- [Problem to solve]: Show every line in the records below that contains the word "script".

- [Scenes as source code]:
^^^^
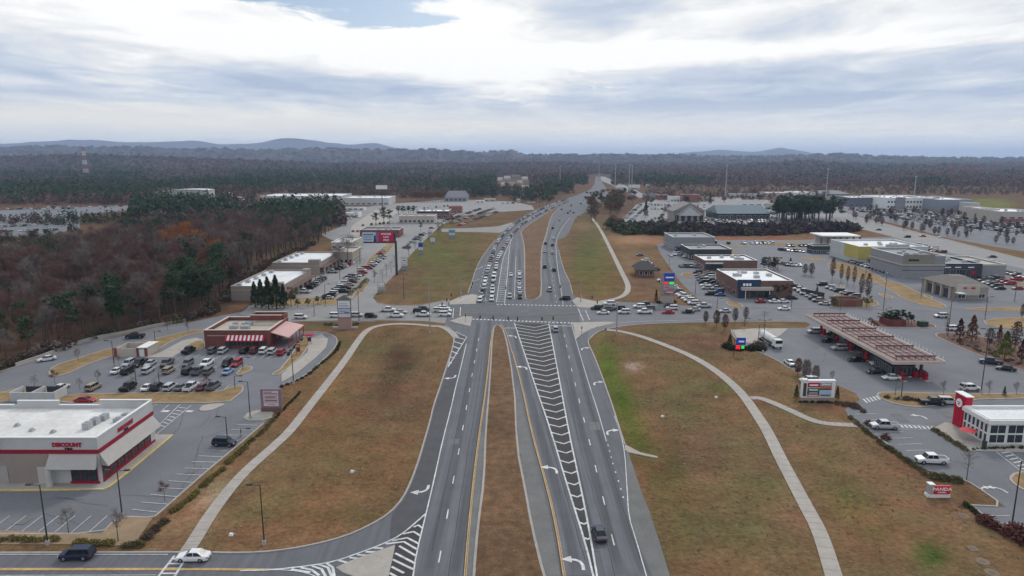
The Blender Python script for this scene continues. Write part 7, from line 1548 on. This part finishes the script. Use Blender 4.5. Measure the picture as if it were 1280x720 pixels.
# tall masts
for px, yb, yt, lb in ((768.5, 244, 205, 'tall pale mast left of the pair beyond the highway bend'), (786, 243, 206.5, 'left mast of the tall pair beyond the highway bend'), (789.5, 241, 207, 'right mast of the tall pair beyond the highway bend'), (748.5, 226, 202, 'slim mast beside the far end of the highway'), (906.5, 247, 207, 'tall pale mast behind the teal showroom'), (1142, 250, 221, 'leaning pale mast behind the long white store'), (1032, 250, 212, 'thin mast behind the wide grey hall'), (700, 232, 208, 'faint mast among the trees left of the highway bend')): mast(px, yb, yt, lb, 'tall_mast', .9)
# red and white lattice tower
p = P(108, 222); h = HT(108, 222, 183.5); t = thing('lattice_tower', 'red and white lattice tower above the far left woods', 'radio tower', (p.x, p.y, 0)); wdt = 9.5
for k in range(7):
    z0, z1 = h*k/7, h*(k+1)/7; w0, w1 = wdt*(1-.45*k/7), wdt*(1-.45*(k+1)/7); m = MB()
    for a_ in range(4):
        c0 = Vector((math.cos(a_*math.pi/2+.78)*w0/1.4, math.sin(a_*math.pi/2+.78)*w0/1.4, z0)); c1 = Vector((math.cos(a_*math.pi/2+.78)*w1/1.4, math.sin(a_*math.pi/2+.78)*w1/1.4, z1)); d0 = Vector((math.cos((a_+1)*math.pi/2+.78)*w0/1.4, math.sin((a_+1)*math.pi/2+.78)*w0/1.4, z0)); d1 = Vector((math.cos((a_+1)*math.pi/2+.78)*w1/1.4, math.sin((a_+1)*math.pi/2+.78)*w1/1.4, z1))
        m.tube(c0, c1, .38, None, 4); m.tube(c0, d1, .2, None, 4); m.tube(d0, c1, .2, None, 4); m.tube(c1, d1, .25, None, 4)
    part(m, 'lattice_section', [w_redroof, w_white][k % 2], t)
# ---------------------------------------------------------------- traffic signals
sig_y = mat('signal_housing', (.03, .03, .028), .5, var=0); lr = mat('signal_red_lens', (.5, .02, .02), .3, var=0)
def sigpole(px, yb, yt, label):
    p = P(px, yb); h = HT(px, yb, yt); t = thing('signal_pole', label, 'signal pole', (p.x, p.y, 0)); b = MB(); b.tube((0, 0, 0), (0, 0, h), .2, .12, 10); part(b, 'pole', galv, t); b = MB(); b.tube((0, 0, 0), (0, 0, .3), .45, .4, 10); part(b, 'footing', concrete, t); b = MB(); b.box(.3, 0, 1.6, .4, .5, .9); part(b, 'control_box', galv, t); return Vector((p.x, p.y, h))
s1 = sigpole(537.5, 416, 350, 'tall grey signal pole at the left field corner'); s2 = sigpole(770.8, 417, 378, 'grey signal pole at the right field corner'); s3 = sigpole(576, 373, 344, 'grey signal pole at the upper left plaza'); s4 = sigpole(726, 377, 350, 'dark leaning signal pole at the upper right plaza')
def wire(a, b, label, heads, flip):
    t = thing('signal_wire', label, 'signal wire', (0, 0, 0)); m = MB(); n = 12; pts_ = [a.lerp(b, i/n)+Vector((0, 0, -2.2*math.sin(math.pi*i/n))) for i in range(n+1)]
    for p, q in zip(pts_, pts_[1:]): m.tube(p, q, .035, None, 4, cap=False)
    part(m, 'cable', steel, t)
    for u in heads:
        p = a.lerp(b, u)+Vector((0, 0, -2.2*math.sin(math.pi*u)-.2)); f = 1 if flip else -1
        g = MB(); g.box(p.x, p.y, p.z-1.3, .42, .35, 1.25); h_ = part(g, 'signal_head', sig_y, t); g = MB(); g.tube((p.x, p.y+f*.18, p.z-.3), (p.x, p.y+f*.22, p.z-.3), .14, None, 8); part(g, 'lamp', lr, h_)
z7 = 8.0
wire(Vector((s1.x, s1.y, z7)), Vector((s2.x, s2.y, z7)), 'near span wire of signal heads over the intersection', (.27, .34, .42, .47, .60, .66), True); wire(Vector((s3.x, s3.y, z7)), Vector((s4.x, s4.y, z7)), 'far span wire of signal heads over the intersection', (.1, .38, .76, .83), False)
wire(Vector((s1.x, s1.y, z7+.4)), Vector((s3.x, s3.y, z7+.4)), 'left span wire of signal heads across the cross street', (.35, .5, .65), False); wire(Vector((s2.x, s2.y, z7+.4)), Vector((s4.x, s4.y, z7+.4)), 'right span wire of signal heads across the cross street', (.35, .5, .65), False)
# small posts, drains and rocks
for px, py, lb in ((589, 366, 'short dark signal post on the upper left kerb'), (727, 419, 'pale push button post on the right concrete island'), (757, 421, 'small post by the right field path'), (582, 403, 'push button post on the lower left concrete island')):
    p = P(px, py); t = thing('signal_post', lb, 'post', (p.x, p.y, 0)); m = MB(); m.tube((0, 0, 0), (0, 0, 3.0), .08, None, 8); part(m, 'post', galv, t); m = MB(); m.box(0, -.1, 2.2, .35, .3, .8); part(m, 'signal_head', sig_y, t)
for px, py, lb in ((828, 521, 'white utility marker in the right field'), (895, 497, 'white stone at the edge of the right field'), (289, 669, 'thin white marker in the left field'), (440, 590, 'pale rock in the middle of the left field')):
    p = P(px, py); t = thing('marker_stone', lb, 'marker', (p.x, p.y, 0)); m = MB(); m.box(0, 0, 0, .7, .6, .35, top=.6); m.add([(v[0]*1.0, v[1], v[2]) for v in []], []); part(m, 'stone', w_white, t); m = MB(); m.box(.5, .2, 0, .3, .3, .2, .4, top=.6); part(m, 'chip', w_beige, t)
mh = mat('concrete_lid', (.19, .135, .095), .9, var=.08)
for px, py, lb in ((1216, 686, 'square concrete lid in the lower right grass'), (1228, 702, 'round concrete lid at the lower right corner'), (189, 689, 'concrete drain top at the kerb by the crossing'), (1204, 645, 'oval concrete lid below the red panel sign'), (1240, 716, 'round lid at the bottom right edge')):
    p = P(px, py); t = thing('drain_cover', lb, 'drain cover', (p.x, p.y, 0)); m = MB(); m.tube((0, 0, 0), (0, 0, .08), 1.0, .95, 4 if 'square' in lb or 'drain' in lb else 16); part(m, 'slab', mh, t); m = MB(); m.tube((0, 0, .081), (0, 0, .11), .4, .4, 14); part(m, 'lid', mat('lid_iron', (.13, .11, .09), .8), t)
# low guard wall along the wood lane
t = thing('guard_wall', 'low pale wall running along the wood side of the lane', 'wall', (0, 0, 0)); m = MB(); m.ribbon(smooth(pts('20,458 60,444.5 87,433.5 119,423.5 157,417 195,408 232,402'), 1), .4, 0, 0, .85); part(m, 'wall', w_beige, t); m = MB(); m.ribbon(smooth(pts('20,458 60,444.5 87,433.5 119,423.5 157,417 195,408 232,402'), 1), .55, .855, 0, .1); part(m, 'coping', concrete, t)
# tanker truck in the fuel lot
p = P(963, 431); t = thing('tanker_truck', 'white tanker truck standing beyond the small price sign', 'truck', (p.x, p.y, .05), math.radians(4))
m = MB(); m.box(0, -4.6, .9, 2.4, 2.2, 2.1, top=.9); part(m, 'cab', w_white, t); m = MB(); m.box(0, -5.72, 1.9, 2.1, .06, .9); part(m, 'windscreen', carglass, t); m = MB(); m.tube((0, -3.2, 2.2), (0, 6, 2.2), 1.15, 1.15, 16); part(m, 'tank', w_white, t); m = MB(); m.box(0, .6, .7, 1.0, 11, .3); part(m, 'chassis', w_dark, t)
for y in (-4.6, -1.8, 3.8, 5.1):
    for s in (-1, 1): m = MB(); m.tube((s*1.0, y, .5), (s*1.25, y, .5), .5, None, 14); part(m, 'wheel', tyre, t)
HAZE = 7.2e-5; CLOUD = 1.05; SUN = 1.5; EXPO = 0.03
SKY_BLOBS = [(1.2, (440, 62, 330, 42)), (.9, (120, 22, 150, 25)), (.8, (1000, 78, 300, 12)), (-.9, (430, 112, 190, 15)), (-.9, (860, 142, 240, 13)), (-.4, (60, 140, 200, 12)), (-.9, (740, 30, 90, 26)), (.7, (650, 110, 120, 16)), (-.4, (1150, 120, 150, 22)), (-.5, (120, 85, 160, 16)), (.6, (960, 30, 300, 22))]
HOLES = [(4.2, (410, -4, 250, 28)), (1.9, (500, 40, 90, 9)), (4.0, (930, -6, 130, 16)), (-.9, (200, 60, 140, 30)), (-.5, (760, 60, 200, 40))]
# ---------------------------------------------------------------- air
import os
if not os.environ.get('NOHAZE'):
    hz = MB(); hz.box(0, 9000, -16, 50000, 38000, 16+330)
    ho = hz.build('haze', []); ho['kind'] = 'stuff'
    hm = bpy.data.materials.new('haze_air'); n = nt(hm); o_ = n.nodes.new('ShaderNodeOutputMaterial'); v = n.nodes.new('ShaderNodeVolumePrincipled')
    v.inputs['Color'].default_value = (.55, .72, 1.0, 1); v.inputs['Density'].default_value = HAZE; v.inputs['Anisotropy'].default_value = 0.2
    n.links.new(v.outputs[0], o_.inputs['Volume']); ho.data.materials.append(hm)
# ---------------------------------------------------------------- sky, sun
SUN_EL, SUN_AZ = math.radians(38), math.radians(25)      # azimuth measured from +Y towards +X
w = bpy.data.worlds.new('World'); sc.world = w; w.use_nodes = True; n = w.node_tree; n.nodes.clear(); N = n.nodes; L = n.links
wo = N.new('ShaderNodeOutputWorld'); bg = N.new('ShaderNodeBackground'); L.new(bg.outputs[0], wo.inputs[0])
sky = N.new('ShaderNodeTexSky'); sky.sky_type = 'NISHITA'; sky.sun_disc = False; sky.sun_elevation = SUN_EL; sky.sun_rotation = SUN_AZ
sky.altitude = 300; sky.air_density = 1.0; sky.dust_density = 1.5; sky.ozone_density = 1
def MN(op, a, b=None, c=None, cl=False):
    m = N.new('ShaderNodeMath'); m.operation = op; m.use_clamp = cl
    for i, q in enumerate((a, b, c)):
        if q is None: continue
        if isinstance(q, (int, float)): m.inputs[i].default_value = q
        else: L.new(q, m.inputs[i])
    return m.outputs[0]
tc = N.new('ShaderNodeTexCoord'); sp = N.new('ShaderNodeSeparateXYZ'); L.new(tc.outputs['Generated'], sp.inputs[0])
dx, dy, dz = sp.outputs
az = MN('ARCTAN2', dx, dy); el = MN('ARCSINE', dz)
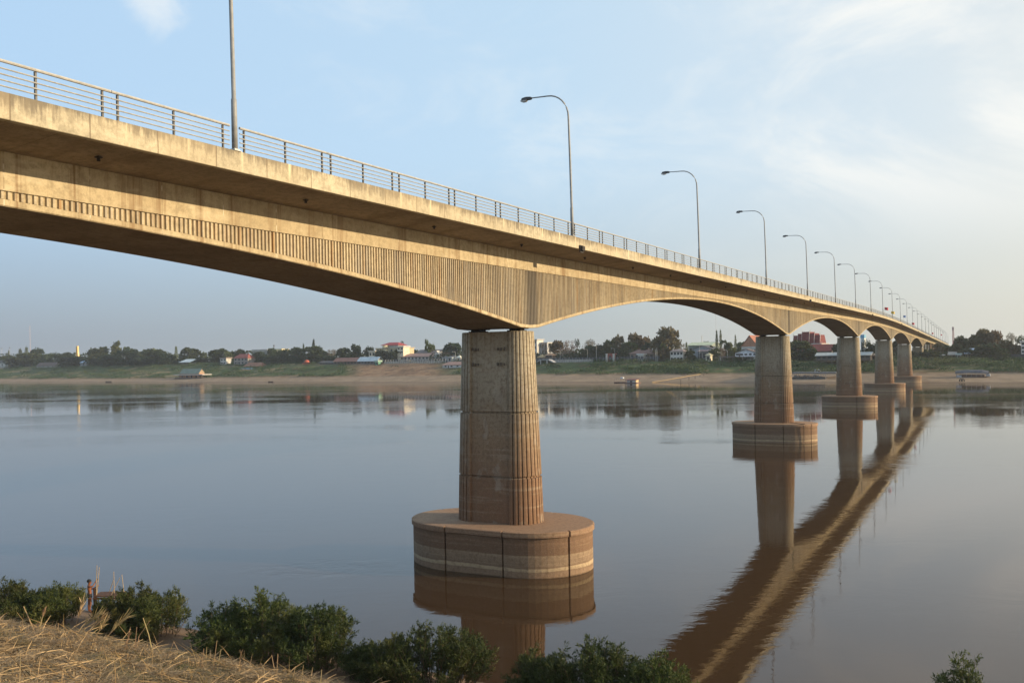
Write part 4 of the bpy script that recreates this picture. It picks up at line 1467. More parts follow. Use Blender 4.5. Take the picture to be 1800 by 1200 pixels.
^^^^
- [Reply to the exercise]:
The Blender Python script for this scene continues. Write part 7, from line 1548 on. This part finishes the script. Use Blender 4.5. Measure the picture as if it were 1280x720 pixels.
Write part 4 of the bpy script that recreates this picture. It picks up at line 1467. More parts follow. Use Blender 4.5. Take the picture to be 1800 by 1200 pixels.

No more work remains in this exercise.